The State Department said Aliyev and O’Brien “discussed our countries’ deep historical ties and the importance of the bilateral relationship.”

On the same day, O’Brien met Azerbaijani Foreign Minister Jeyhun Bayramov.

O’Brien described his meetings as “positive and constructive” in a post on X. He wrote that the U.S. welcomes visits of Azerbaijani Central Bank governor and energy minister, and that U.S. State Secretary Anthony Blinken “looks forward to hosting” Bayramov and his Armenian counterpart Ararat Mirzoyan in Washington “soon for peace negotiations.”

Previously, in mid-November, Azerbaijan refused to send Bayramov to Washington for peace talks in protest against remarks by O’Brien at a congressional hearing. In that hearing, O’Brien said that the U.S. State Department “has made it clear to Azerbaijan that there cannot be business as usual in our bilateral relationship. The United States has condemned Azerbaijani actions in Nagorno-Karabakh, canceled high-level bilateral meetings and engagements with Azerbaijan, and suspended plans for future events.”

At around the same time, the U.S. Senate passed a bill titled the Armenian Protection Act that would suspend military assistance to Azerbaijan. The bill has not been taken up by the House of Representatives.

“Looks like Azerbaijan-US relations are back to normal, which is very good as these relations are built over many important areas during the three decades,” wrote Farid Shafiyev, chair of a Baku-based state-run think tank, on X. “Or it might face another challenge or spoiler in the US Congress.”

While relations might be on a positive trajectory, the spat has resulted in lasting damage to Azerbaijan’s small and already beleaguered independent media.

A campaign in Azerbaijani state-run and pro-government media against American “spies” has been followed by arrests of journalists alleged to be taking U.S. money to do Washington’s bidding in Azerbaijan.

So far, six journalists and one rights activist have been arrested in the country on different charges.

Abzas Media, a prominent independent investigative outlet, has been the biggest target. Its whole management team was arrested and placed in pretrial detention on smuggling charges after police said they discovered 40,000 euros in cash in a raid of Abzas’s Baku office.

“If we wanted, we would have done it”

A few hours before receiving O’Brien in Baku, Aliyev spoke at a forum in Baku. Responding to a participant’s question, he touched on O’Brien’s “no business as usual” remark. “Either, they should say that business as usual continues, and I hope to hear it today and we will restore the Washington process, or there’ll be only Brussels and Moscow,” Aliyev said in English, referring to three of the mediators overseeing the Armenia-Azerbaijan peace process.

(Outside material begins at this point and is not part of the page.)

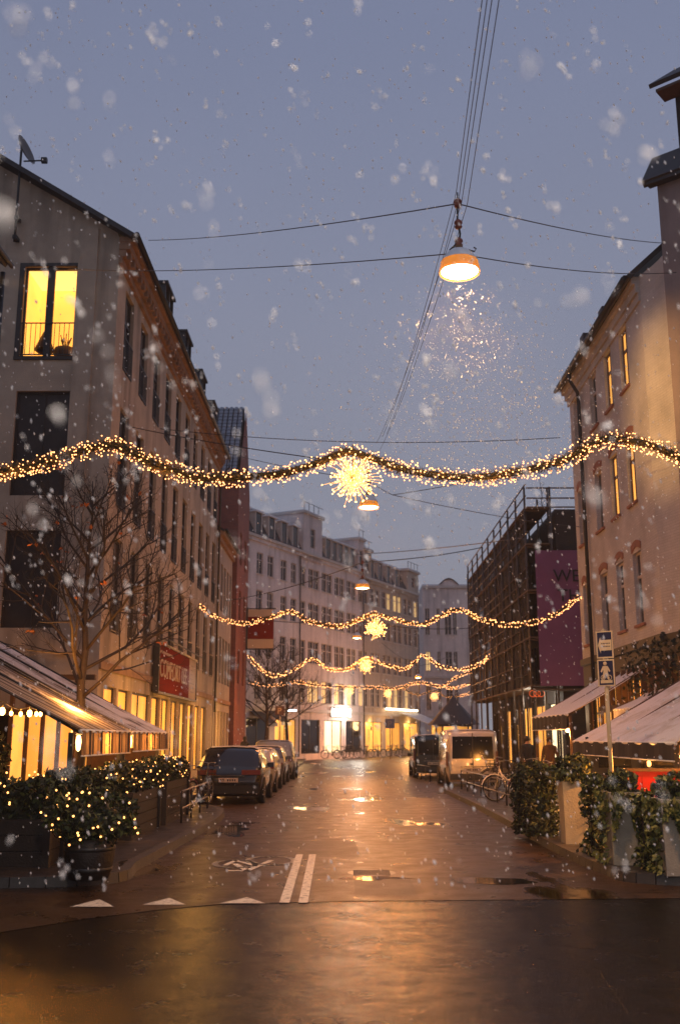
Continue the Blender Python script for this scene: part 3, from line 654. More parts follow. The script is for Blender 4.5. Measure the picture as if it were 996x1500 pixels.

He also addressed widespread fears in Armenia and the international community that Baku might invade its neighbor and rival. “If we wanted, we would have done it. I can say this absolutely openly. From all points of view, it is not a big problem. In one day, they laid down their weapons in Karabakh, our flag was raised in Khankendi,” he said.

At the same time, he touched on recent arms supplies to Armenia by France and India and warned that they could trigger another war in the region.

“This is provocative. The countries, who supply Armenia with weapons like France and India, now pour oil on the fire and create unrealistic illusions in Armenia that using these weapons they can take back Karabakh,” he said.

“My message to them is don’t create a situation here – in the region, when we will be sure that you are planning to damage us. We are not sure yet. That’s why we do not react, we observe what France is supplying to Armenia those armored vehicles which nobody wants to buy. They do not pose any danger to us. But if we see that there is some serious installation, which can be harmful, we will have to react. And I informed everybody about that. So, there’ll be no complaints.”